EVENT DRIVEN ELECTRON DETECTION applied to 4D STEM

Session

Poster Session One

Authors

Dr Daen Jannis (1, 2), Dr. Christoph Hofer (1, 2), Chuang Gao (1, 2), Prof. Dr. Timothy Pennycook (1, 2), Prof, Dr. Jo Verbeeck (1, 2)

Affiliations

1. EMAT, University Antwerp
2. NANOlab, University Antwerp

Keywords

4D STEM

Low dose imaging

Event based detection

Abstract text

In conventional transmission electron microscopy, images or/diffraction patterns are recorded using frame-based detectors. Namely, for each image, the electrons are detected over the whole pixel array of the camera over a fixed acquisition time before the whole pixel array is read out together. These types of detectors have dead time which range from tens of μs to ms, limiting the minimum acquisition time per image. In general, this is of no issue for imaging or single position diffraction. However, for 4D STEM this dead time is the main restriction on the minimal dwell time. This generally results in significantly longer measurement times compared to conventional ADF STEM imaging where microsecond dwell times are typically used. Despite this often severe restriction on the dwell time, 4D STEM has proven its  capacity for dose efficient imaging, via for instance iCOM or SSB ptychography imaging modes. These types of reconstruction algorithms are able to unravel the phase information imparted to the beam electrons by the specimen. In this work we highlight the advantages of using an event-based detector (Timepix3) to detect the electrons instead of a frame based camera. This type of detector does not record frames but retrieves the time-of-arrival (TOA), and pixel position of each individual electron. The detector shares a 10 MHz clock with the scan unit which is necessary to correlate the TOA with the probe position. The time resolution of the Timepix3 is 1.56 ns, and the practical limits are imposed more by the maximum speed at which event data can be read out. Data readout is facilitated by event driven operation which allows one to take advantage of event sparsity to achieve a natural data compression by avoiding the readout of pixels containing zero counts when doing low dose experiments (around 1 pA). For example, a 10x1024x1024 multi frame scan at 1 us for a 256x256 detector in 1-bit mode has 86 Gb of data for a frame based camera.
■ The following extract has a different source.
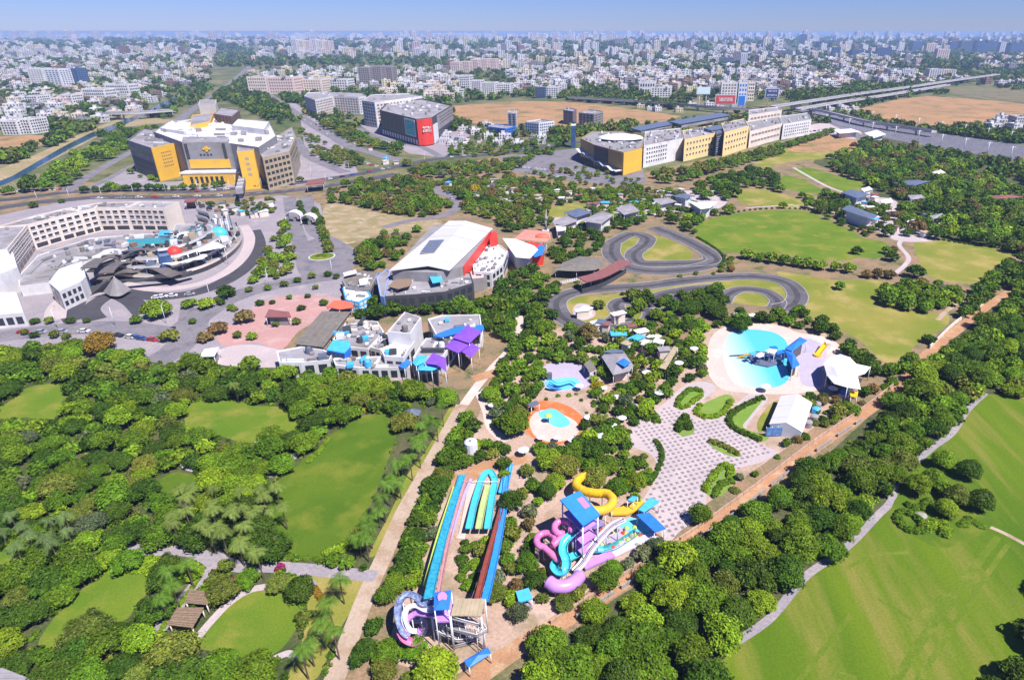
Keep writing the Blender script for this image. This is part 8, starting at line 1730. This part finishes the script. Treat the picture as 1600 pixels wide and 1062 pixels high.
# lamp posts of the avenue and the forecourt
lp = MB().tube([(0, 0, 0), (0, 0, 8.2)], .13, 6, 0, .08).mesh('pole', M_steel); la = MB().bar((0, 0, 8.1), (2.0, 0, 8.7), .06).mesh('arm', M_steel); lh = MB().box((2.2, 0, 8.6), .9, .3, .16).mesh('lamp', M_pale)
LPS = [(x, 316 - (x - 60) * .06) for x in range(60, 560, 50)] + [(x, 298 - (x - 300) * .12) for x in range(310, 900, 59)] + [(90, 512), (180, 508), (260, 505), (330, 470), (420, 446), (520, 430)]
LS = ['first', 'second', 'third', 'fourth', 'fifth', 'sixth', 'seventh', 'eighth', 'ninth', 'tenth', 'eleventh', 'twelfth', 'thirteenth', 'fourteenth', 'fifteenth', 'sixteenth', 'seventeenth', 'eighteenth', 'nineteenth', 'twentieth', 'twenty first', 'twenty second', 'twenty third', 'twenty fourth', 'twenty fifth', 'last but one', 'last']
for i, (x, y) in enumerate(sorted(LPS)):
    p = P(x, y); t = root('street_lamp', f'pale single arm street lamp, {LS[i]} from the left along the avenues', 'street lamp', p, 'street lamps by the avenue'); t.rotation_euler = (0, 0, random.choice((1.57, -1.57, 0)))
    link('pole', lp, t); link('arm', la, t); link('lamp', lh, t)
# low boundary walls of the red track
for lb, px, off in (('low pale wall along the park side of the red track', [(860, 975), (985, 893), (1080, 832), (1180, 760), (1270, 692), (1340, 645), (1395, 603)], 0), ('low broken wall along the wood side of the red track', [(900, 966), (990, 908), (1085, 848), (1185, 776), (1275, 706), (1345, 658)], 1)):
    t = root('boundary_wall', lb, 'wall', P(*px[0])); A = catmull(W(px), 10)
    for i in range(len(A) - 1):
        if off and i % 4 == 3: continue
        part('wall_panel', MB().strip([A[i].lerp(A[i + 1], .02), A[i].lerp(A[i + 1], .98)], .3, 1.1), mat('pink_plaster', (.42, .27, .20), .9, .2, .4) if not off else M_stone, t)
t = root('boundary_wall', 'pale wall section at the top of the red track', 'wall', P(1500, 512)); A = catmull(W([(1452, 545), (1490, 508), (1536, 476)]), 6)
for i in range(len(A) - 1): part('wall_panel', MB().strip([A[i].lerp(A[i + 1], .02), A[i].lerp(A[i + 1], .98)], .35, 1.6), M_cream, t)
For the event based detection, this corresponds to 1.6 Gb which is considerably lower. We present 4D STEM results recorded at microsecond dwell times down to 100 ns at multiple acceleration voltages and discuss the characterization of the Timepix3. Additionally, we show how the speed enhancement aids multi-frame 4D STEM to increase the signal-to-noise with minimal susceptibility to drift (see Fig. 1).

Fig 1. A 1 μs dwell time 10x1024x1024 probe position scan of a silicate-1 zeolite. The reconstructed signals from the different methods are shown.

References

[1] D. Jannis et al, Ultramicroscopy 233, 113423, (2022).

[2] We acknowledge funding from  G093417N,  G042920N, No 823717 – ESTEEM3. and  European Research Council Grant no. 802123-HDEM.